Yo, madre, no he dejado de serlo ni un solo día, ni un solo minuto, y he leído, he escuchado música, he contemplado la naturaleza, he visto algunos monumentos, pero todo ello no es sino reflejo de la sobreabundancia de la realidad, porque solo ella nos da el ciento por uno capaz de acogerlo todo, incluso aquello que inventamos.
Quizás entonces el verdadero descanso no resida solo en poder leer un libro o ir a un museo o pasar el mes en la playa sin hacer nada, desde la pretensión de olvidarnos de los sinsabores, concreciones y dolores que nos atormentan, sino en darnos cuenta de que este mundo y no otro, esta vocación que nos llama a darnos sin tregua, no tiene paréntesis, no es una fuga del tedio de la vida, sino que el verdadero trabajo vivido así es vacación y vocación: la contemplación de este mundo como una desproporción entre el límite y la gracia.

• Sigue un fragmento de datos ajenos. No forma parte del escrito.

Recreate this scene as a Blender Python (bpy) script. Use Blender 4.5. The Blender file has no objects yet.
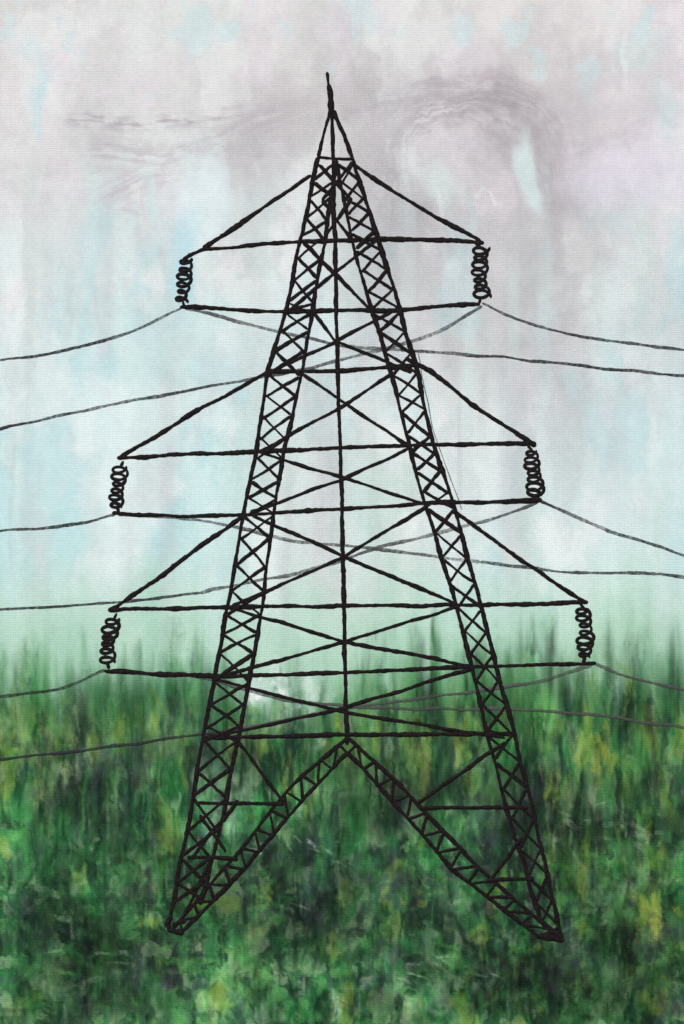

Por ello toda belleza, como toda herida, inscrita en la verticalidad del tiempo por vivir, es la que ofrece el verdadero descanso y esperanza al corazón cuando se contempla a la luz de la eternidad con la que disfrutamos cada instante, porque existe Alguien cuya vacación fundamental es su trabajo: el Amor infinito a cada uno de nosotros.
Y nosotros, también en vacaciones, buscamos Su abrazo, en las cosas y en las personas, en lo que hacemos y en lo que no. Siempre Le buscamos.